Schmerling, Anton von, Staatsmann (1805-1893). 2 eigenh. Briefe mit U.

O. O., 11. III. bzw. 4. IX. 1864.

2 SS. auf Doppelblättern. 8vo.

 300,00

An einen namentlich nicht genannten Adressaten: “S. E. Baron Pratobevera und Gräfin Bacquehem haben mich gebethen, die Angelegenheit wegen Zulassung ihrer Angehörigen in die Rechtspraxis zu betreiben. Die jungen Leute verlieren Zeit und alle ihre Kameraden kommen ihnen vor [...]” (Br. v. 4. IX. 1864). Im Brief vom 11. März erlaubt sich Schmerling um Einberufung einer Kommissionssitzung “zur Berathung des Gesetzentwurfs ‘wegen Errichtung von Gewerbgerichten’ anzufragen”.

Der promovierte Jurist war 1848 Organisator der Nationalgarde in Wien, Abgeordneter zur deutschen Nationalversammlung in Frankfurt und wurde vom Reichsverweser Erzherzog Johann zum Reichsminister für Inneres, dann zum Ministerpräsidenten und schließlich zum Außenminister ernannt, mußte jedoch als Vorreiter des großdeutschen Programms im Dezember 1848 zurücktreten. Anschließend als Justizminister tätig, legte er in der Zeit des verschärften Neoabsolutismus 1851 sein Amt nieder und wurde Senatspräsident beim Obersten Gerichtshof, später Präsident des Oberlandesgerichts in Wien. Als Staatsminister (1860-65) hatte er großen Anteil an der Ausarbeitung der zentralistisch-liberalen Verfassung und suchte den Vorsitz Österreichs im Deutschen Bund zu erhalten, was jedoch an Bismarcks aggressiver Opposition scheiterte, weswegen Kaiser Franz Joseph I. ihn schlußends dieses Amtes enthob. In die Zeit seiner Tätigkeit fiel das Protestantengesetz (1861), ein Gesetz über den Schutz einiger Grundrechte (1862), der Frankfurter Fürstentag (1863) und die Beteiligung Österreichs am Deutsch-Dänischen Krieg (1864). Seit 1867 Mitglied des Herrenhauses, wurde Schmerling 1871 zu dessen Präsidenten gewählt. Vgl. Öst. Lex. II, 353 und Czeike V, 106f.
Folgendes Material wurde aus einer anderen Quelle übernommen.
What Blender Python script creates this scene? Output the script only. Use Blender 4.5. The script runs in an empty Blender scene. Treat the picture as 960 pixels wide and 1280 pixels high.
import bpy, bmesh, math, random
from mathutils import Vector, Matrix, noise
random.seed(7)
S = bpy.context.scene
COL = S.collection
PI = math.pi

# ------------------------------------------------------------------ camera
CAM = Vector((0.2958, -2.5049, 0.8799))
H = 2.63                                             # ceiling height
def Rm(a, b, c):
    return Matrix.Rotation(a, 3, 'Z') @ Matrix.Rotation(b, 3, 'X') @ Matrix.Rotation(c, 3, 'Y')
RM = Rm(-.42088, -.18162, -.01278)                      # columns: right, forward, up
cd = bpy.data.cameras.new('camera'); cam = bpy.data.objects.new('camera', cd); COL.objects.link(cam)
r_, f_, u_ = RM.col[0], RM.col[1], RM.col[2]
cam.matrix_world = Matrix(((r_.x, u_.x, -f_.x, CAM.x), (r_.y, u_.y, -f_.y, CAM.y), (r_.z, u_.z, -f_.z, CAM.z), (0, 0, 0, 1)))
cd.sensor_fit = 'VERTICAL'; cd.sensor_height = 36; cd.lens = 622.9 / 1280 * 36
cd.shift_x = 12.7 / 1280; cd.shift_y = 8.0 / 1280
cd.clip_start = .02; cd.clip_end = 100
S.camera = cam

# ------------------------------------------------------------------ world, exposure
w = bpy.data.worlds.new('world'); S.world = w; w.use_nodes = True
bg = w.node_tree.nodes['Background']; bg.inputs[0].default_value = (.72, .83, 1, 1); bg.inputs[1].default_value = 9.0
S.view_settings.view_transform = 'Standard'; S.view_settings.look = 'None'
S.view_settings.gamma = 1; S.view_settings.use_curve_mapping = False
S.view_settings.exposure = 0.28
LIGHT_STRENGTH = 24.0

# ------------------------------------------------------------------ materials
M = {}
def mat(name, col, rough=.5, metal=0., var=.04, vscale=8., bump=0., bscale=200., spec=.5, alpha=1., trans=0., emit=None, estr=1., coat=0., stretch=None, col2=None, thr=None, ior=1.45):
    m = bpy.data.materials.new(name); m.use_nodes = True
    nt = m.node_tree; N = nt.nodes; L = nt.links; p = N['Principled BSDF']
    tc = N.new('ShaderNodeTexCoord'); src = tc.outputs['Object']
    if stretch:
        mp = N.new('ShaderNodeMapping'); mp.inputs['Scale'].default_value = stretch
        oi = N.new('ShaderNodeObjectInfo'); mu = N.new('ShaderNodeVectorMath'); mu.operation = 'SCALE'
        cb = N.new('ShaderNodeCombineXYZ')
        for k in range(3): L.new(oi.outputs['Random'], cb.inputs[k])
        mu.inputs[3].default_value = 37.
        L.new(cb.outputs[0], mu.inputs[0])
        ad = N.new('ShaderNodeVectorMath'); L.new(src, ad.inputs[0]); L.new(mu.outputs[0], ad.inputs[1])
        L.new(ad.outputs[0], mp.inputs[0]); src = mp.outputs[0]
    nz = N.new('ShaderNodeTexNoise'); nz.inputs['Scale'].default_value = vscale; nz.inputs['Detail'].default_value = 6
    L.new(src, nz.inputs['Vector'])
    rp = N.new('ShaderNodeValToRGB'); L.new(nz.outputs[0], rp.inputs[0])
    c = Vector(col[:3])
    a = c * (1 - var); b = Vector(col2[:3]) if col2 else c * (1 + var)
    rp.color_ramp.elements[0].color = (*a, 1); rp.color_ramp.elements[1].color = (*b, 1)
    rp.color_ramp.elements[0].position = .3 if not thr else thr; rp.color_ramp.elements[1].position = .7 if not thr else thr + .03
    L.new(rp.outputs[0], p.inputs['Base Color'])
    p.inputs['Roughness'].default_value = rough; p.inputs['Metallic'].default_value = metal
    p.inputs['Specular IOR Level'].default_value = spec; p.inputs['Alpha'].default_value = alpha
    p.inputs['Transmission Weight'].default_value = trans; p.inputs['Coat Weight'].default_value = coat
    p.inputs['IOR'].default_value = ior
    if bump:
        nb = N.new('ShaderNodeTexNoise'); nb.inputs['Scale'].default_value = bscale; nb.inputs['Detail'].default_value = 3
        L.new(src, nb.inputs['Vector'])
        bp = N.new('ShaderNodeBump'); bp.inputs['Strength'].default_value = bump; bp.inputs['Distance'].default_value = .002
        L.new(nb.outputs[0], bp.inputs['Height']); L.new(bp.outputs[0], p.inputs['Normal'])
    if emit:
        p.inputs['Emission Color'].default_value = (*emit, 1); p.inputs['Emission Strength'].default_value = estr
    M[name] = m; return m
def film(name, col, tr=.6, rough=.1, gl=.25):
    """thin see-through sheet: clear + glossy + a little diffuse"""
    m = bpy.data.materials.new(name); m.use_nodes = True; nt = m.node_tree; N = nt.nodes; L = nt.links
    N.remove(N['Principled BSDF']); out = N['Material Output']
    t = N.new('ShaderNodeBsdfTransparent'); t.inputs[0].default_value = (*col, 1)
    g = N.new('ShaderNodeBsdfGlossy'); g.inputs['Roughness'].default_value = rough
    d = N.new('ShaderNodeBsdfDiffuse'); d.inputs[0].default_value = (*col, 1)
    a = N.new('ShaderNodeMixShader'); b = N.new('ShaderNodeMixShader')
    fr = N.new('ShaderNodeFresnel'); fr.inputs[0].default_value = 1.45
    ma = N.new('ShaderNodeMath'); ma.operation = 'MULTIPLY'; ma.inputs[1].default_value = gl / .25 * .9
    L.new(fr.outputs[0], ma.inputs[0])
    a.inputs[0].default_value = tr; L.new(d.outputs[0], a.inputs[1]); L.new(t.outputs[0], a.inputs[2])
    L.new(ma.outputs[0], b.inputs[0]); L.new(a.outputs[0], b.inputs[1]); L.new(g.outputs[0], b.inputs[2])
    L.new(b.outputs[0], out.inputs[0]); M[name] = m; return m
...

Adolf Frh. Pratobevera von Wiesborn (1806-1875), seit 1851 Rat am Obersten Gerichtshof, war 1861 und 1867 niederösterreichischer Landtagsabgeordneter und Reichsratsabgeordneter der Liberalen Partei, 1861/62 Justizminister und später Landmarschall von Niederösterreich sowie lebenslängliches Mitglied des Herrenhauses. Seine Gattin war die Sachbuchautorin Katharina Pratobevera (1818-1897), deren 1858 erschienene Rezeptsammlung ‘Die süddeutsche Küche’ mehrere Jahrzehnte lang das verbreitetste Kochbuch des süddeutschen Raums war; die 1873 erschienene ‘Haushaltskunde’ gilt als “erstes in Österreich erschienenes, großes derartiges Werk, das alle häuslichen Arbeitsgebiete umfassend darstellte” (DBE). Neben ihrer schriftstellerischen Tätigkeit gründete sie den Verein Grazer Volksküche, eine Mädchenarbeiterschule und mehrere Kindergärten.

Auf Briefpapier mit gepr. Monogramm.